Chaos in Tejas Live Shots
By Tim Stegall, Fri., June 7, 2013
The Damned
1100 Warehouse, May 30"They couldn't afford the Sex Pistols," Damned guitarist Captain Sensible announced as his British brigade took the stage. "We're better than them anyway! Ladies and gentlemen ... how do?" On strode punk's original goth, Damned singer Dave Vanian, and the famed UK punk quintet slammed into the 1979-vintage proto-thrasher "Love Song." For the next hour, the band's tuneful roar echoed around this Eastside Quonset hut, never relenting in energy or dynamics.
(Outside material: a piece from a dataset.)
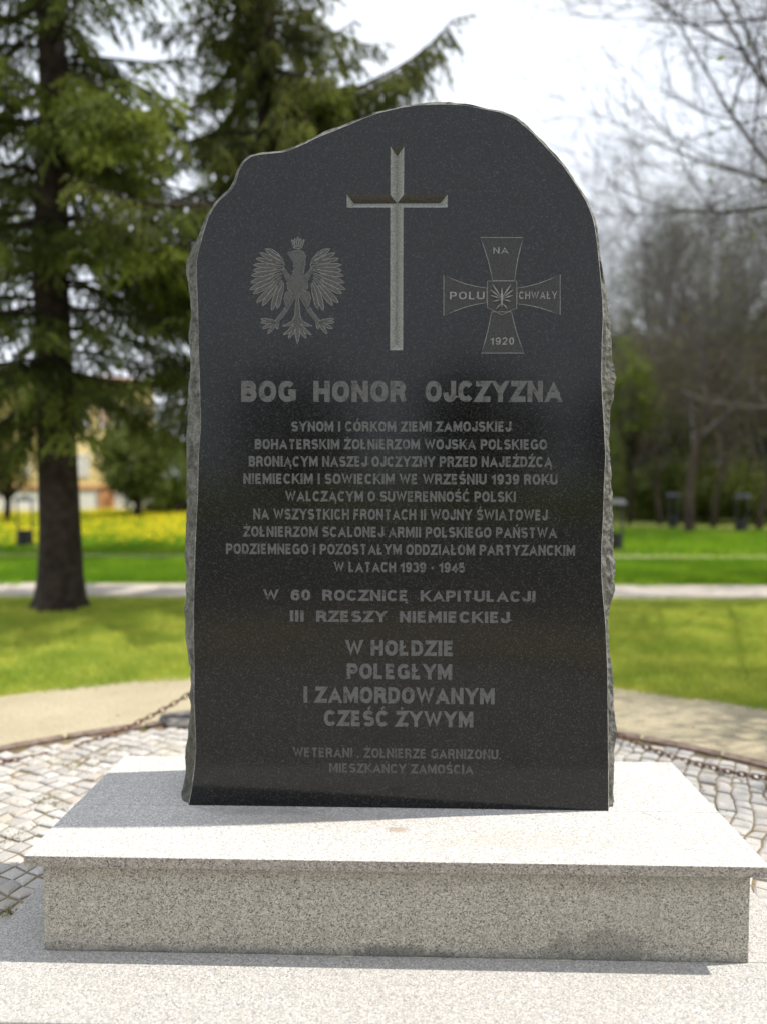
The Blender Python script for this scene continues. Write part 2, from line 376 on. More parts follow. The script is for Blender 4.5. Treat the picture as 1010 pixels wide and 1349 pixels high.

Deep, deep cuts got dusted: "Under the Floor Again," mid-Eighties goth-pop hits not aired since Sensible's mid-Nineties return, including "Eloise" and their cover of Love's "Alone Again Or" – even 1977's pogoriffic "Stretcher Case Baby." 1100 Warehouse got sweatier and sweatier as the Damned delivered hits with both power and precision: "New Rose," "Neat Neat Neat," then "Smash It Up." Their playing flashed the proggy, acid-drenched chops that the Damned always wielded, right down to Sensible dropping in a bit of "Voodoo Child" at one point. Even the guitarist's hilarious solo wheeze through South Pacific's "Happy Talk" got revived! No face left unsmiling, no skin clean or dry. Despite Sensible's constant digs through the set, nobody went home disappointed that he wasn't a Sex Pistol.